Dengan menjalankan pendekatan tersebut seolah-olah persoalan sampah
dapat diselesaikan di Tempat Pemrosesan Akhir (TPA) sebagai hilir dari
seluruh proses perjalanan sampah di negeri ini. Sehingga pola
operasional kumpul-angkut-buang menjadi standar manajemen pengelolaan
sampah di Indonesia selama 3 dasawarsa terakhir. Dengan menjalankan paradigma pengelolaan sampah tersebut,
persoalan sampah tidak semakin membaik. Sebaliknya, sampah menjadi
sumber polusi (polutan) yang berdampak serius terhadap lingkungan dan
kesehatan manusia, sumber konflik di masyarakat, dan bahkan, sampah
menjadi sumber bencana lingkungan yang mampu merenggut nyawa manusia. Pengelolaan sampah berdasar UU 18/2008 secara revolusioner mengubah paradigma pengelolaan sampah dari end of pipe menjadi reduce, reuse and recycle. Dengan perubahan paradigma ini pengelolaan sampah menjadi bertumpu pada: Pertama, pembatasan munculnya sampah sejak dari sumbernya karena
jika tidak terkelola baik, sampah berpotensi menjadi polutan yang
membahayakan lingkungan dan manusia.
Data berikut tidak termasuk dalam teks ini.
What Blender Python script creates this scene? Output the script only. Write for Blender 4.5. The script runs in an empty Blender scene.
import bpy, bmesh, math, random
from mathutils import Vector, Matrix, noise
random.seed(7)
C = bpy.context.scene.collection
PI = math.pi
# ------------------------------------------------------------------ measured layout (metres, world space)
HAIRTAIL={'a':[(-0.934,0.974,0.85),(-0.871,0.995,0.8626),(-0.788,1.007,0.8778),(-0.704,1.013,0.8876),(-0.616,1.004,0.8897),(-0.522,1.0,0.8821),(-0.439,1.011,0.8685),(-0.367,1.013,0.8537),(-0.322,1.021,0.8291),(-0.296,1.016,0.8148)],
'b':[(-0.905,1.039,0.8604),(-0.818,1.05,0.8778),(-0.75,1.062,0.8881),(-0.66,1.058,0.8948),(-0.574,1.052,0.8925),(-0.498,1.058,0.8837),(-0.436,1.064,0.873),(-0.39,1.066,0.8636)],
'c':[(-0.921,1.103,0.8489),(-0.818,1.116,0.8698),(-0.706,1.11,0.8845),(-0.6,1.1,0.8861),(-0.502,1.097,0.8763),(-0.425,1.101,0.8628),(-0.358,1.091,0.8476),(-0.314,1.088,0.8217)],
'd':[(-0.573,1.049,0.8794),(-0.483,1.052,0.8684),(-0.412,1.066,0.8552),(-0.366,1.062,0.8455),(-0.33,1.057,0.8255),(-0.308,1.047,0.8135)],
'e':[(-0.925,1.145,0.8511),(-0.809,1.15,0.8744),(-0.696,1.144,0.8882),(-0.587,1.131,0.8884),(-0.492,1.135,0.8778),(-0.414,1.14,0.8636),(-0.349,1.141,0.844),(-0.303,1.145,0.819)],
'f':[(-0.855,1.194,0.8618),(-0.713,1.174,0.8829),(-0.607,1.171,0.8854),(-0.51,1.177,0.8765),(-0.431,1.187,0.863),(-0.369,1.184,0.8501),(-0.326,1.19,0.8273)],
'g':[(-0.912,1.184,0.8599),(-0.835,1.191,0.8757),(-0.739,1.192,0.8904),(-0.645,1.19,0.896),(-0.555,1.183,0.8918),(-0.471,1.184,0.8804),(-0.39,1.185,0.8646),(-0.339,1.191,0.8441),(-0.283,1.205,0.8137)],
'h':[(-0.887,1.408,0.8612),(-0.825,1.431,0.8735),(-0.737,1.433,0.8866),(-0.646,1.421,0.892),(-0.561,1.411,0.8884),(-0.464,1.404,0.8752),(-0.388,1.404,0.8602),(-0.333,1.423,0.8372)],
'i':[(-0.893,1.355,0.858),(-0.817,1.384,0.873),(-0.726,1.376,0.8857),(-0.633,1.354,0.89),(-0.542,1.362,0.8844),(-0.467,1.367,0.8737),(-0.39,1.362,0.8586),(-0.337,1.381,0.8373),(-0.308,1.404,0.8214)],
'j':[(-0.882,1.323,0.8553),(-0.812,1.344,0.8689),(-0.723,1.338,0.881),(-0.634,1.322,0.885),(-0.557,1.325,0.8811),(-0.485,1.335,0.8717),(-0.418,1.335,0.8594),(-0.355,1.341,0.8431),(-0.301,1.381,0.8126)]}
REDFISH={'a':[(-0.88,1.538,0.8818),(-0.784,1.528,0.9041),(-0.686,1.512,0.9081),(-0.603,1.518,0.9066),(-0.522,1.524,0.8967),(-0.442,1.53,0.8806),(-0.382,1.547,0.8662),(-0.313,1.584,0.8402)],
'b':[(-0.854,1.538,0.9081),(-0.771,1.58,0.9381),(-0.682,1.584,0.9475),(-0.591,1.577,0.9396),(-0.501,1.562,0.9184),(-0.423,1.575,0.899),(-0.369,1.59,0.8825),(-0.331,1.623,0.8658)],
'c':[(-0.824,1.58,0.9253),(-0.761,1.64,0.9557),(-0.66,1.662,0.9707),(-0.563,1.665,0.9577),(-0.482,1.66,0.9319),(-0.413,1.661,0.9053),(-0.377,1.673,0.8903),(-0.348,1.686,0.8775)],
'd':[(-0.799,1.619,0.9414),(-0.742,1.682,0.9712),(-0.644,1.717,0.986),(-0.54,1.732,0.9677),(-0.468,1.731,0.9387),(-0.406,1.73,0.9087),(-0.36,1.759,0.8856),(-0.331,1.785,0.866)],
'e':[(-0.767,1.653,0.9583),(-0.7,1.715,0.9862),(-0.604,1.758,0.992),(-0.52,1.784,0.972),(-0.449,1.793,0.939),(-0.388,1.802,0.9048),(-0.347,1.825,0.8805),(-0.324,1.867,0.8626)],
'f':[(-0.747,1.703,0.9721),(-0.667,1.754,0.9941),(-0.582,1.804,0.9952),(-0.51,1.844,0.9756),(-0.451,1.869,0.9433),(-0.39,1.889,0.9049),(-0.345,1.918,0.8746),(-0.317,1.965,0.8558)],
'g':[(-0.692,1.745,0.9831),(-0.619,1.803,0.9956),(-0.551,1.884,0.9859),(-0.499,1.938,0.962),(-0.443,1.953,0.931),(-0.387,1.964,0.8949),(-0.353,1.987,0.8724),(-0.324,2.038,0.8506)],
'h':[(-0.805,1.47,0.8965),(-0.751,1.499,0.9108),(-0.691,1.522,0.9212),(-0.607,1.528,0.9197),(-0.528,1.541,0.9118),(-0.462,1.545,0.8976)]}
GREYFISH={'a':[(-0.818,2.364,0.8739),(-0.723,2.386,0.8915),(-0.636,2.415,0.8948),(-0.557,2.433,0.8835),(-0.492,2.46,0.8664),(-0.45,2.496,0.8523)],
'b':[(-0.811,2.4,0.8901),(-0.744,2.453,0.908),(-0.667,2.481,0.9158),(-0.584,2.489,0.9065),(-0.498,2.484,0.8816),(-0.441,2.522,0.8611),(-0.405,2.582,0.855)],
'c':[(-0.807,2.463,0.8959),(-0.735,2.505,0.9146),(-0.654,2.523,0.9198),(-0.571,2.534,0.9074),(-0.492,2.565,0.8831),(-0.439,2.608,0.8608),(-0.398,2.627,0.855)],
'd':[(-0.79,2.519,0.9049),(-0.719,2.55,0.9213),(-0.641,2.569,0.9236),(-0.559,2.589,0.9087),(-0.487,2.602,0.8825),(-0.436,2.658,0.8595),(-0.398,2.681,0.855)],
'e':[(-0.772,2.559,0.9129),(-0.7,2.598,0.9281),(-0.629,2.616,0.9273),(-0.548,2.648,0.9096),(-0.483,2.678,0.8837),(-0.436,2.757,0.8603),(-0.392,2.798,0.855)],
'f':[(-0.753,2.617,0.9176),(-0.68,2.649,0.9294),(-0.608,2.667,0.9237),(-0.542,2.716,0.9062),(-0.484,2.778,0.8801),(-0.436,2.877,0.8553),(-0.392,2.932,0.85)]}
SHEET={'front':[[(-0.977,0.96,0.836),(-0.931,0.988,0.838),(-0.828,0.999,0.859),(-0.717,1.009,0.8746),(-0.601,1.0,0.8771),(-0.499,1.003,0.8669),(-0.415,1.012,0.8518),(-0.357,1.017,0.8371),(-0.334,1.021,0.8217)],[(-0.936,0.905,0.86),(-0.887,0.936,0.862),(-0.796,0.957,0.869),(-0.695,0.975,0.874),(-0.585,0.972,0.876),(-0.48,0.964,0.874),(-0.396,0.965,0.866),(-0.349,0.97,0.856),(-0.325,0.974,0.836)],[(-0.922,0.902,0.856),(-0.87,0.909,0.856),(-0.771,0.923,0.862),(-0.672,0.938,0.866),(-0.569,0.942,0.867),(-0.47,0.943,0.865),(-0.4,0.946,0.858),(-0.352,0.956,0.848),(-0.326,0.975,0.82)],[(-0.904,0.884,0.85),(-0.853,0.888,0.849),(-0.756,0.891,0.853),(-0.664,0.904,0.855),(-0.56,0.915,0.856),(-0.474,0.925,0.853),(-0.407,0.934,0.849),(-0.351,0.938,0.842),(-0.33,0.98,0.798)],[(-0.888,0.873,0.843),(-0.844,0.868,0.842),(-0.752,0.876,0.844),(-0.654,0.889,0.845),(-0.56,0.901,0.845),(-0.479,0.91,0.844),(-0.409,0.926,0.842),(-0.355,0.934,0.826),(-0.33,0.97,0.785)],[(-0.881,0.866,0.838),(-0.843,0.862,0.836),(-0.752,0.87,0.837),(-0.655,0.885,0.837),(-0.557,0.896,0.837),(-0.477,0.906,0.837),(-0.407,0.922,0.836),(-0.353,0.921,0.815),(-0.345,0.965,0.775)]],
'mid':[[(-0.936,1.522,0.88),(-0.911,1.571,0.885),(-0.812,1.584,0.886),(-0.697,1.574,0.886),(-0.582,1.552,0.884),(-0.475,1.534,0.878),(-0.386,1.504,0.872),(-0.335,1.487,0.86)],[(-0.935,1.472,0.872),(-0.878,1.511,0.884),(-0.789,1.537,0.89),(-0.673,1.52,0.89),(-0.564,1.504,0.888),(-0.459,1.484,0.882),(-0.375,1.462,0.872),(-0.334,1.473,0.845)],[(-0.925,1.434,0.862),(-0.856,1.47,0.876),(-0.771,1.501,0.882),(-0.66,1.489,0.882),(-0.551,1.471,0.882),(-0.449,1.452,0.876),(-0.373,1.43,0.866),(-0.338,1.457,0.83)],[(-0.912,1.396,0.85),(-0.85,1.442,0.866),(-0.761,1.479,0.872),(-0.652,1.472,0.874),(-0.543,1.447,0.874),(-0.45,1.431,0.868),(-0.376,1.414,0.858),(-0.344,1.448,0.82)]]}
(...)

Kedua, pemanfaatan sampah sebagai sumber daya atau sumber energi sehingga dapat mendatangkan manfaat yang lebih banyak. Contohnya di negara maju seperti Italia, sudah diterapkan salah satu
program EPR ini. Dimana mulai awal tahun 2011, pemerintah setempat
mengeluarkan kebijakan yang melarang supermarket ataupun toko
menyediakan tas plastik sekali pakai (tas kresek). Sehingga kebijakan
ini akan memaksa konsumen untuk membawa tas belanjaan sendiri, dan
dampaknya dapat dipastikan penggunaan kantong plastik sekali pakai dan
sampah plastik akan menurun drastis.